For a midrange star, ${\displaystyle {\ddot {z}}=2\pi G\Sigma _{*}}$, so ${\displaystyle z=\pi G\Sigma _{*}t^{2}}$. This says that the period depends on where the star starts. We’ll say 1 kpc, which gives us the solution:

${\displaystyle {\frac {1}{4}}period=\left({z \over \pi G\Sigma _{*}}\right)^{\frac {1}{2}}=1.06\cdot 10^{9}years\,\!}$

So we’ve worked out something of the motion of an individual star, but now we’d like to work out the distribution of stars in z for a population. We’ll assume that we have an infinite plane-${\displaystyle \|}$ sheet.
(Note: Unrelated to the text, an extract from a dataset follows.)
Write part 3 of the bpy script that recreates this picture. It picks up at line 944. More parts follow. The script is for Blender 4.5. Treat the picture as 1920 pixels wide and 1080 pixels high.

${\displaystyle {\begin{aligned}{d \over dz}\left[{1 \over \rho }{d(\rho {\bar {v}}_{z}^{2}) \over dz}\right]&=-4\pi G\rho _{TOT}\\{d \over dz}\left[{1 \over \rho _{*}}{d(\rho _{*}{\bar {v}}_{z}^{2}) \over dz}\right]&=-4\pi G\rho _{*}\\\end{aligned}}\,\!}$

We’ll now change variables ${\displaystyle \rho \to \Lambda }$, and ${\displaystyle z\to \zeta }$:

${\displaystyle {\begin{aligned}z&=\zeta \left({{\bar {v}}_{z}^{2} \over 4\pi G\rho _{0}}\right)^{\frac {1}{2}}\\\rho &=\rho _{0}\Lambda (\zeta )\\\end{aligned}}\,\!}$

and differentiating, we have:

${\displaystyle {\begin{aligned}dz&=d\zeta \left({{\bar {v}}_{z}^{2} \over 4\pi G\rho _{0}}\right)^{\frac {1}{2}}\\{d \over d\zeta }{1 \over \Lambda (\zeta )}{d\Lambda (\zeta ) \over d\zeta }&=-\Lambda (\zeta )\\\end{aligned}}\,\!}$

And this has the ultimate solution:

${\displaystyle {\Lambda (\zeta )=sech^{2}\left({\zeta \over {\sqrt {2}}}\right)}\,\!}$

where, you recall, ${\displaystyle sech(u)\equiv {2 \over e^{u}+e^{-u}}}$. From this messy equation we can infer the units of the following:

${\displaystyle {v_{z}^{2} \over 4\pi G\rho _{0}}\to cm^{2}\,\!}$

So we’ll define

${\displaystyle h_{*}\equiv \left({v_{z}^{2} \over 2\pi G\rho _{0}}\right)^{\frac {1}{2}}\,\!}$

as our scale height, giving us that

${\displaystyle {\rho =\rho _{0}sech^{2}\left({z \over h_{*}}\right)}\,\!}$

To find what z is when ${\displaystyle \rho _{*}={\frac {1}{2}}\rho _{0}}$, we’ll define ${\displaystyle u\equiv {z \over h_{*}}}$ so that:

${\displaystyle {\frac {1}{2}}\rho _{0}=\rho _{0}\left({2 \over e^{u}+e^{-u}}\right)^{2}\,\!}$

We find that this has solution ${\displaystyle u=0.8814}$, so:

${\displaystyle z_{\frac {1}{2}}=0.8814\left({{\bar {v}}_{z}^{2} \over 2\pi G\rho _{0}}\right)^{\frac {1}{2}}\,\!}$

From Binney & Merrifield, we have that in the solar vicinity ${\displaystyle v_{z}=18{km \over s}}$, and ${\displaystyle \rho _{0}=0.1{M_{\odot } \over pc^{3}}}$, so we have for a thin disk:

${\displaystyle z_{\frac {1}{2}}=304pc\,\!}$

For the thick disk, ${\displaystyle v_{z}=39{km \over s}}$, so ${\displaystyle z_{\frac {1}{2}}=1.4kpc}$. From observations, we find that ${\displaystyle z_{\frac {1}{2}}}$ does not change with radius. Note that for small heights, ${\displaystyle sech^{2}\left({z \over h_{*}}\right)}$ is close to ${\displaystyle e^{-\left({z \over h_{*}}\right)^{2}}}$. Similarly, in the asymptotic limit of ${\displaystyle z\to \infty }$, we find that

${\displaystyle \Sigma _{*}\left({z \over h_{*}}\right)=\left({2\rho _{0}v_{z}^{2} \over \pi G}\right)^{\frac {1}{2}}=69M_{\odot }pc^{-2}\,\!}$

which agrees well with observation (${\displaystyle 71\pm 6M_{\odot }pc^{-2}}$).